Irish Spar owner ‘positively cautious’

The South African Spar retailing group says it is positively cautious about the effects of Brexit for its retailing interests in Ireland and the southwest of England. The Johannesburg-stockmarket-listed group owns 80% of BWG Spar and operates chains in Ireland and England, under its Spar Ireland division.

Irish Spar owner ‘positively cautious’

By Eamon Quinn

The South African Spar retailing group says it is positively cautious about the effects of Brexit for its retailing interests in Ireland and the southwest of England. The Johannesburg-stockmarket-listed group owns 80% of BWG Spar and operates chains in Ireland and England, under its Spar Ireland division.

Its new figures showed the Irish and English operations combined account for about a fifth of the overall 50.9bn rand (€3.1bn) in sales it generated in the six months to the end of September.

In Ireland, BWG supplies Spar and Eurospar outlets, as well as Mace, Londis, and XL stores. Minority stakes in BWG are held by its group chief executive Leo Crawford; group finance director John O’Donnell, and group property director John Clohisey. Their shareholding is likely to pay out many millions. The Spar business in the North is owned separately, by Henderson Wholesale.

SPAR Ireland said “has once again delivered solid euro-denominated results, with all retail brands reporting positive growth”, from its 1,330 stores in Ireland and England, the company said.

“The BWG Group’s growth outlook, still underpinned by Brexit uncertainties, remains positively cautious in both territories where they operate,” the company said.
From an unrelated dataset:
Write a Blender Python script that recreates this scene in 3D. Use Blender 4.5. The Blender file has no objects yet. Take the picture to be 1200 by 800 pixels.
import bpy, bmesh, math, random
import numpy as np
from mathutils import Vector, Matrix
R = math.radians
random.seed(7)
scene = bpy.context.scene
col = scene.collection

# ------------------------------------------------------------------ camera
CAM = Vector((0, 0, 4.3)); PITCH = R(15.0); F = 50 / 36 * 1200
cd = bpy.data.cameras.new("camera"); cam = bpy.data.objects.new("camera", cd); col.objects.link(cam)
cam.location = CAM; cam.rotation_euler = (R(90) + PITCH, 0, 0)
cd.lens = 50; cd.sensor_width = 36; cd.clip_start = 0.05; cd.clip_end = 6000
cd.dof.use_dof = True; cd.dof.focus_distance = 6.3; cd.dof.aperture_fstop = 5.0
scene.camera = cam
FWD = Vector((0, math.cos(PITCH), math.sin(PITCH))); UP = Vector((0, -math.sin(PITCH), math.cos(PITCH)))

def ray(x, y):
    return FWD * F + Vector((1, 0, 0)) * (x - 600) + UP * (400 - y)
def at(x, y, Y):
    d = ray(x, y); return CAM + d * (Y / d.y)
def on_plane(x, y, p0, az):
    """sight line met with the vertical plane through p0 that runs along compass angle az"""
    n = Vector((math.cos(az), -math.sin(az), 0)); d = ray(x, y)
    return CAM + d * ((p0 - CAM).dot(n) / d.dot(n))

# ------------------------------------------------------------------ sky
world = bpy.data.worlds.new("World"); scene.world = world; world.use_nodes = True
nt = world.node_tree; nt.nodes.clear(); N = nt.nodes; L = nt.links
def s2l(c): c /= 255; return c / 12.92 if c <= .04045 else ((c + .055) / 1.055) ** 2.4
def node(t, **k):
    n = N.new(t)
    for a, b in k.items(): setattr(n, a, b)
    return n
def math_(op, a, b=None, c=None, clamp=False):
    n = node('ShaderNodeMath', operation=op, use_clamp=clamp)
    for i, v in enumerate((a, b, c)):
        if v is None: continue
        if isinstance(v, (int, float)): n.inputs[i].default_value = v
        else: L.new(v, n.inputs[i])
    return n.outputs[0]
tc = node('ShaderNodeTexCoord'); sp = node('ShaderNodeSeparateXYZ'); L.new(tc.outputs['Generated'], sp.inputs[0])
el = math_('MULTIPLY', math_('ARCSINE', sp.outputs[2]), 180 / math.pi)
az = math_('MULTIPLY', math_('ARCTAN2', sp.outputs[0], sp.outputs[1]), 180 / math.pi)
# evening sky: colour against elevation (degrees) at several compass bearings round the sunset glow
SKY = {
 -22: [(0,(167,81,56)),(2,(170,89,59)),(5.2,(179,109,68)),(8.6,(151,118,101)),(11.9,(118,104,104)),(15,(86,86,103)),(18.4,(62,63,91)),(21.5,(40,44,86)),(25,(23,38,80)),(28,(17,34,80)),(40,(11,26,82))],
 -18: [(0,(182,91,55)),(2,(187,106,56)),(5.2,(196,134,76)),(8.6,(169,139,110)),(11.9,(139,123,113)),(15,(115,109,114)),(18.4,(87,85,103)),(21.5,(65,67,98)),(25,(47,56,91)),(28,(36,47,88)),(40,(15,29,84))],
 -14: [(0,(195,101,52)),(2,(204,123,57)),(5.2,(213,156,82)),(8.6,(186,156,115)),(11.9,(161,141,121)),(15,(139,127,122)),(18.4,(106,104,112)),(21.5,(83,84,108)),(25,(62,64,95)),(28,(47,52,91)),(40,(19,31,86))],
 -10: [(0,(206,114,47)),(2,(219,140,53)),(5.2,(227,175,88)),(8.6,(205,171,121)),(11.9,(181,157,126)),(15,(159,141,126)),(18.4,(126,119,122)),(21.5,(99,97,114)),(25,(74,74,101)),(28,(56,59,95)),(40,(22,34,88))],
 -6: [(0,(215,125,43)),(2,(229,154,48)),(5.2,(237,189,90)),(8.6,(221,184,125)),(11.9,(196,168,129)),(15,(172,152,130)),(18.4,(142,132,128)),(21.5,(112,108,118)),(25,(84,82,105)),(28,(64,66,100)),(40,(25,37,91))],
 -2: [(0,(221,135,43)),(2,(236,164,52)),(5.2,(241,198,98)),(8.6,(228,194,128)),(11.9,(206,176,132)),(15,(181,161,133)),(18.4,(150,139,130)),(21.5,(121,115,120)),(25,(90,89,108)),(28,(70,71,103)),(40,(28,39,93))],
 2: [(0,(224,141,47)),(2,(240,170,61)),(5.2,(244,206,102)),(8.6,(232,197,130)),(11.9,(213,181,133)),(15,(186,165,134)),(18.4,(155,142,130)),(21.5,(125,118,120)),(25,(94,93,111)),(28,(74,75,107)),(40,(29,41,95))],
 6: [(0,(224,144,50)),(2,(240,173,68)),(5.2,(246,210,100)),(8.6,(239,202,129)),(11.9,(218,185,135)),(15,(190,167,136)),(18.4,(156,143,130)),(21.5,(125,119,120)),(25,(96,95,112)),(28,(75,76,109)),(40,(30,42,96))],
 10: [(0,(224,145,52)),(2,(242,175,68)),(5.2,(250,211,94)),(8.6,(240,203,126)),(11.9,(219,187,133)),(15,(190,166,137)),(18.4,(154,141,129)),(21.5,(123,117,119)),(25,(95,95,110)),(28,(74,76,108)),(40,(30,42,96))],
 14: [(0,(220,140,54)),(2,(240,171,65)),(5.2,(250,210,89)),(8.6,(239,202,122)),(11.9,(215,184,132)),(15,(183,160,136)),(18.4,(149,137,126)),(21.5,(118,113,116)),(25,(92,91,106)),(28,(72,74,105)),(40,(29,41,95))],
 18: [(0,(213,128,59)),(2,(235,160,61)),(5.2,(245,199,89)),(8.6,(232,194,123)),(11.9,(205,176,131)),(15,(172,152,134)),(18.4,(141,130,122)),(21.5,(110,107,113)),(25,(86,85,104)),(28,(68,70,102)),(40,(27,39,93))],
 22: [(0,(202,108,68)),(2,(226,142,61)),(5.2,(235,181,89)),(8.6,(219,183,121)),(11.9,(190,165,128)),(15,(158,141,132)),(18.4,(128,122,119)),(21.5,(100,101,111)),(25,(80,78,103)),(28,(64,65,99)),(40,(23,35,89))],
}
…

A spokesman for BWG in Ireland said that “all its retail brands recorded positive growth” in the period, citing growth figures for Londis of almost 5%; Mace’s growth of 4.4%, and 4.5% for XL.

The South African group said: “Latest measures indicate that food and non- alcoholic drinks declined 0.2%, while alcohol and tobacco increased by 0.1%”, but that an uplift in consumer spending “in the grocery retail sector remains elusive”.

“The business recorded significant turnover growths in March, not only impacted by the earlier Easter but also driven by the major storm weather that closed down large portions of Ireland and the UK as consumers bought in large quantities of food and beverages,” it said.